■ SUPPLIED DATA:
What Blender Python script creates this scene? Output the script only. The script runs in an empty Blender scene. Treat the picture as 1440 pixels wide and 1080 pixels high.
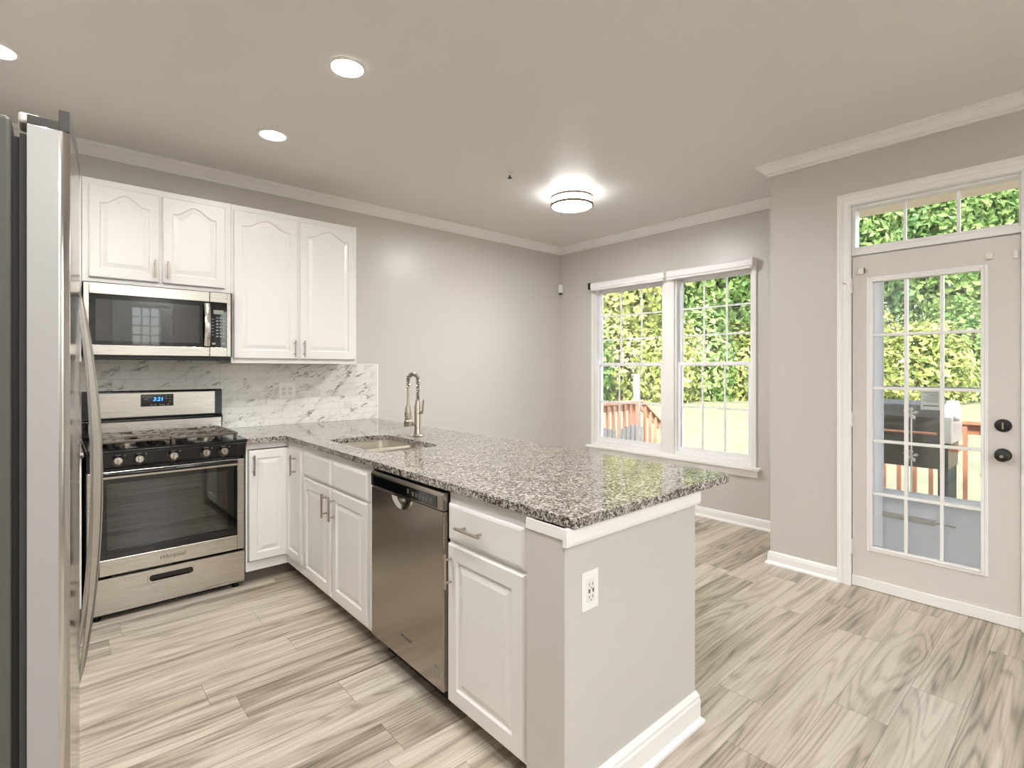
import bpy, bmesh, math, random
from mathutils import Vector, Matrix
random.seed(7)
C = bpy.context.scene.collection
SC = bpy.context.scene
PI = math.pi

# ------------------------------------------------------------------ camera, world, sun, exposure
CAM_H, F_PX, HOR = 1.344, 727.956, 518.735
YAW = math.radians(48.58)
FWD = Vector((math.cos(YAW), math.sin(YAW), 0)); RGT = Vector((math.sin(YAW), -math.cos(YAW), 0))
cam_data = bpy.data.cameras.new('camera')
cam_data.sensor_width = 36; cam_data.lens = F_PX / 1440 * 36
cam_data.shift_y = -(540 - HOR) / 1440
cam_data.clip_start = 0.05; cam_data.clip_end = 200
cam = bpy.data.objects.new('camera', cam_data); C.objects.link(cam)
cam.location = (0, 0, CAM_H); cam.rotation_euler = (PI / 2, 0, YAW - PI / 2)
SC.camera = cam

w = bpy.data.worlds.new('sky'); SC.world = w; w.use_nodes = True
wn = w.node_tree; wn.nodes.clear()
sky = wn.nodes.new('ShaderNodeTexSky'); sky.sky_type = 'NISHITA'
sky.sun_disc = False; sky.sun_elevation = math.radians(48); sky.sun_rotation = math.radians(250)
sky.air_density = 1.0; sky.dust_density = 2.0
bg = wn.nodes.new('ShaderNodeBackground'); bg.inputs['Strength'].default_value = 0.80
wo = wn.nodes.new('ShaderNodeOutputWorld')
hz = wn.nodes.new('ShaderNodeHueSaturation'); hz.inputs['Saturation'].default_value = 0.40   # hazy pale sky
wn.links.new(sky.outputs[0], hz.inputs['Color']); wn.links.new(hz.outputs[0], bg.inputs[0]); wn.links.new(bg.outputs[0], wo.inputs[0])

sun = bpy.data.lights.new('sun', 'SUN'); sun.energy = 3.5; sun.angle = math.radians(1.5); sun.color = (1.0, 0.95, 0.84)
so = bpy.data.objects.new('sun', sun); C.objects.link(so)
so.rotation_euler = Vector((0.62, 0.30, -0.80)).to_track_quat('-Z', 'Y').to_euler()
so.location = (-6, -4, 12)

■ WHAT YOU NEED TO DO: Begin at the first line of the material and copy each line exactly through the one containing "SC.camera = cam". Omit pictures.

■ RESULT OF THIS EXERCISE:
What Blender Python script creates this scene? Output the script only. The script runs in an empty Blender scene. Treat the picture as 1440 pixels wide and 1080 pixels high.
import bpy, bmesh, math, random
from mathutils import Vector, Matrix
random.seed(7)
C = bpy.context.scene.collection
SC = bpy.context.scene
PI = math.pi

# ------------------------------------------------------------------ camera, world, sun, exposure
CAM_H, F_PX, HOR = 1.344, 727.956, 518.735
YAW = math.radians(48.58)
FWD = Vector((math.cos(YAW), math.sin(YAW), 0)); RGT = Vector((math.sin(YAW), -math.cos(YAW), 0))
cam_data = bpy.data.cameras.new('camera')
cam_data.sensor_width = 36; cam_data.lens = F_PX / 1440 * 36
cam_data.shift_y = -(540 - HOR) / 1440
cam_data.clip_start = 0.05; cam_data.clip_end = 200
cam = bpy.data.objects.new('camera', cam_data); C.objects.link(cam)
cam.location = (0, 0, CAM_H); cam.rotation_euler = (PI / 2, 0, YAW - PI / 2)
SC.camera = cam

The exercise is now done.